- DATA SHOWN -
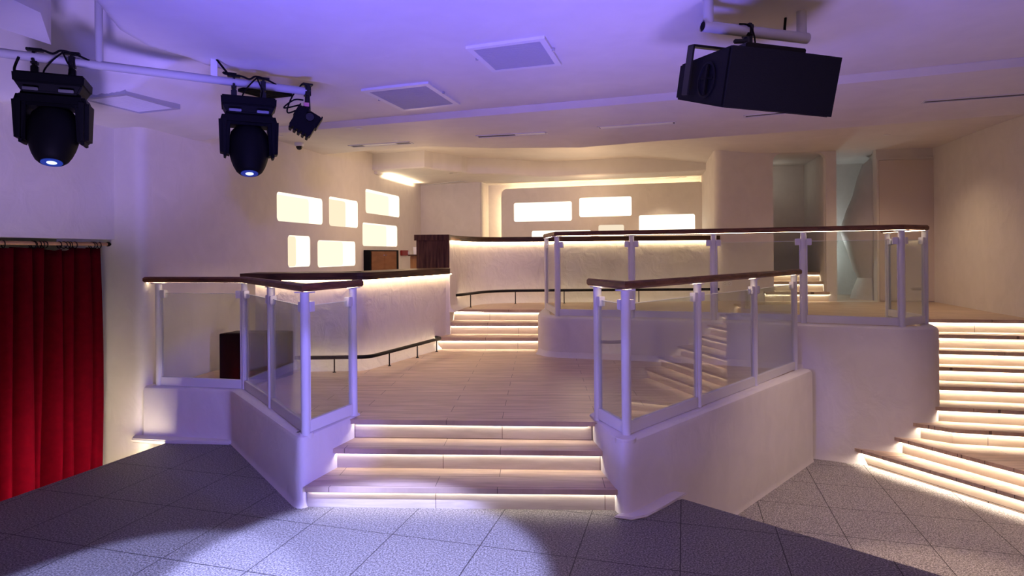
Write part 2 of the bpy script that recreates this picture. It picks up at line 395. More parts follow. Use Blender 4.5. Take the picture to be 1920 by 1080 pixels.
# ------------------------------------------------------------------ staircases
def stair(name, label, fronts, zs, back_dirs, floor_z, last_floor=True, nose=.034, over=.05, tread_mat=OAK, riser_mat=RISER, back=.36, led_trim=0., led='front'):
    """fronts[k]: front edge polyline of nosing k, bottom up; the last one is the floor above (its tread is not built when last_floor)"""
    base = fronts[0][0]
    t = thing(name, label, 'staircase', (base[0], base[1], floor_z))
    zprev = floor_z
    for k, (f, z) in enumerate(zip(fronts, zs)):
        d = Vector(back_dirs[k]).normalized() if not isinstance(back_dirs[0], (int, float)) else Vector(back_dirs).normalized()
        f = [Vector(p) for p in f]
        if not (last_floor and k == len(fronts) - 1):
            nx = [Vector(p) for p in fronts[k + 1]] if k + 1 < len(fronts) else None
            bk = [p + d * back for p in f] if nx is None else [p + Vector(back_dirs[k + 1]).normalized() * (over + .06) for p in nx]
            bm = NB(); prism(bm, [tuple(p) for p in f] + [tuple(p) for p in reversed(bk)], z - nose, z)
            obj('tread', bm, tread_mat, t)
        bm = NB(); r0 = [p + d * over for p in f]
        prism(bm, [tuple(p) for p in r0] + [tuple(p + d * .03) for p in reversed(r0)], zprev, z - nose - .0005)
        obj('riser', bm, riser_mat, t)
        bm = NB()
        a = [p + d * (over - .012) for p in f]; e = (a[-1] - a[0]).normalized() * led_trim
        a[0] = a[0] + e; a[-1] = a[-1] - e
        prism(bm, [tuple(p) for p in a] + [tuple(p + d * .010) for p in reversed(a)], z - nose - .007, z - nose - .0008)
        obj('light_strip', bm, LED_S[led], t)
        bm = NB(); c_ = [p - d * .006 for p in a]
        prism(bm, [tuple(p - d * .003) for p in c_] + [tuple(p) for p in reversed(c_)], z - nose - .014, z - nose - .0004)
        obj('light_channel', bm, CHAN, t)
        zprev = z
    return t
stair('wooden_staircase', 'short pale wood staircase of three lit steps down to the granite dance floor',
      [[(-1.49, 4.366), (.75, 4.267)], [(-1.413, 4.715), (.70, 4.602)], [(-1.305, 4.936), (.617, 4.812)]], [.162, .324, M],
      [(.045, 1), (.05, 1), (.06, 1)], 0, led_trim=.03, riser_mat=RISERF)
stair('wooden_staircase', 'low pale wood staircase of three lit steps beside the plastered bar front',
      [[(-1.04, 8.50), (.37, 8.40)], [(-1.02, 8.87), (.42, 8.76)], [(-.93, 9.215), (.46, 9.06)]], [.65, .812, U],
      [(.07, 1)] * 3, M, over=.035, led='bar')
def ext(p, q, xmax):                       # extend p->q to x = xmax
    s = (xmax - p[0]) / (q[0] - p[0]); return (xmax, p[1] + (q[1] - p[1]) * s)
hall = [((3.653, 6.71), (4.39, 5.279)), ((4.004, 6.52), (4.546, 5.465))]
def further(p, q, s): return (p[0] + (q[0] - p[0]) * s, p[1] + (q[1] - p[1]) * s)
fr = [[hall[0][0], further(*hall[0], 2.0)], [hall[1][0], further(*hall[1], 2.0)],
      [(4.192, 6.432), (4.457, 6.203), ext((4.457, 6.203), (5.034, 6.048), 6.0)]]
for p, q in (((4.443, 6.454), (5.211, 6.258)), ((4.58, 6.71), (5.427, 6.515)), ((4.70, 6.97), (5.629, 6.756)), ((4.70, 7.15), (5.744, 6.891)), ((4.74, 7.32), (5.887, 7.062)), ((4.78, 7.52), (6.065, 7.273))):
    fr.append([p, ext(p, q, 6.35)])
dn = []
for k, f in enumerate(fr):
    a, b = Vector(f[0]), Vector(f[-1]); e = (b - a).normalized(); n = Vector((-e.y, e.x)); dn.append((n.x, n.y))
stair('wooden_staircase', 'tall fan-shaped wooden staircase of nine brightly lit steps rising along the curved plaster wall',
      fr, [U - .162 * (8 - k) for k in range(9)], dn, L, back=.5, led='hall')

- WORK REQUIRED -
Go through the listing above and quote it exactly, apart from its images.

- THE ANSWER -
Write part 2 of the bpy script that recreates this picture. It picks up at line 395. More parts follow. Use Blender 4.5. Take the picture to be 1920 by 1080 pixels.
# ------------------------------------------------------------------ staircases
def stair(name, label, fronts, zs, back_dirs, floor_z, last_floor=True, nose=.034, over=.05, tread_mat=OAK, riser_mat=RISER, back=.36, led_trim=0., led='front'):
    """fronts[k]: front edge polyline of nosing k, bottom up; the last one is the floor above (its tread is not built when last_floor)"""
    base = fronts[0][0]
    t = thing(name, label, 'staircase', (base[0], base[1], floor_z))
    zprev = floor_z
    for k, (f, z) in enumerate(zip(fronts, zs)):
        d = Vector(back_dirs[k]).normalized() if not isinstance(back_dirs[0], (int, float)) else Vector(back_dirs).normalized()
        f = [Vector(p) for p in f]
        if not (last_floor and k == len(fronts) - 1):
            nx = [Vector(p) for p in fronts[k + 1]] if k + 1 < len(fronts) else None
            bk = [p + d * back for p in f] if nx is None else [p + Vector(back_dirs[k + 1]).normalized() * (over + .06) for p in nx]
            bm = NB(); prism(bm, [tuple(p) for p in f] + [tuple(p) for p in reversed(bk)], z - nose, z)
            obj('tread', bm, tread_mat, t)
        bm = NB(); r0 = [p + d * over for p in f]
        prism(bm, [tuple(p) for p in r0] + [tuple(p + d * .03) for p in reversed(r0)], zprev, z - nose - .0005)
        obj('riser', bm, riser_mat, t)
        bm = NB()
        a = [p + d * (over - .012) for p in f]; e = (a[-1] - a[0]).normalized() * led_trim
        a[0] = a[0] + e; a[-1] = a[-1] - e
        prism(bm, [tuple(p) for p in a] + [tuple(p + d * .010) for p in reversed(a)], z - nose - .007, z - nose - .0008)
        obj('light_strip', bm, LED_S[led], t)
        bm = NB(); c_ = [p - d * .006 for p in a]
        prism(bm, [tuple(p - d * .003) for p in c_] + [tuple(p) for p in reversed(c_)], z - nose - .014, z - nose - .0004)
        obj('light_channel', bm, CHAN, t)
        zprev = z
    return t
stair('wooden_staircase', 'short pale wood staircase of three lit steps down to the granite dance floor',
      [[(-1.49, 4.366), (.75, 4.267)], [(-1.413, 4.715), (.70, 4.602)], [(-1.305, 4.936), (.617, 4.812)]], [.162, .324, M],
      [(.045, 1), (.05, 1), (.06, 1)], 0, led_trim=.03, riser_mat=RISERF)
stair('wooden_staircase', 'low pale wood staircase of three lit steps beside the plastered bar front',
      [[(-1.04, 8.50), (.37, 8.40)], [(-1.02, 8.87), (.42, 8.76)], [(-.93, 9.215), (.46, 9.06)]], [.65, .812, U],
      [(.07, 1)] * 3, M, over=.035, led='bar')
def ext(p, q, xmax):                       # extend p->q to x = xmax
    s = (xmax - p[0]) / (q[0] - p[0]); return (xmax, p[1] + (q[1] - p[1]) * s)
hall = [((3.653, 6.71), (4.39, 5.279)), ((4.004, 6.52), (4.546, 5.465))]
def further(p, q, s): return (p[0] + (q[0] - p[0]) * s, p[1] + (q[1] - p[1]) * s)
fr = [[hall[0][0], further(*hall[0], 2.0)], [hall[1][0], further(*hall[1], 2.0)],
      [(4.192, 6.432), (4.457, 6.203), ext((4.457, 6.203), (5.034, 6.048), 6.0)]]
for p, q in (((4.443, 6.454), (5.211, 6.258)), ((4.58, 6.71), (5.427, 6.515)), ((4.70, 6.97), (5.629, 6.756)), ((4.70, 7.15), (5.744, 6.891)), ((4.74, 7.32), (5.887, 7.062)), ((4.78, 7.52), (6.065, 7.273))):
    fr.append([p, ext(p, q, 6.35)])
dn = []
for k, f in enumerate(fr):
    a, b = Vector(f[0]), Vector(f[-1]); e = (b - a).normalized(); n = Vector((-e.y, e.x)); dn.append((n.x, n.y))
stair('wooden_staircase', 'tall fan-shaped wooden staircase of nine brightly lit steps rising along the curved plaster wall',
      fr, [U - .162 * (8 - k) for k in range(9)], dn, L, back=.5, led='hall')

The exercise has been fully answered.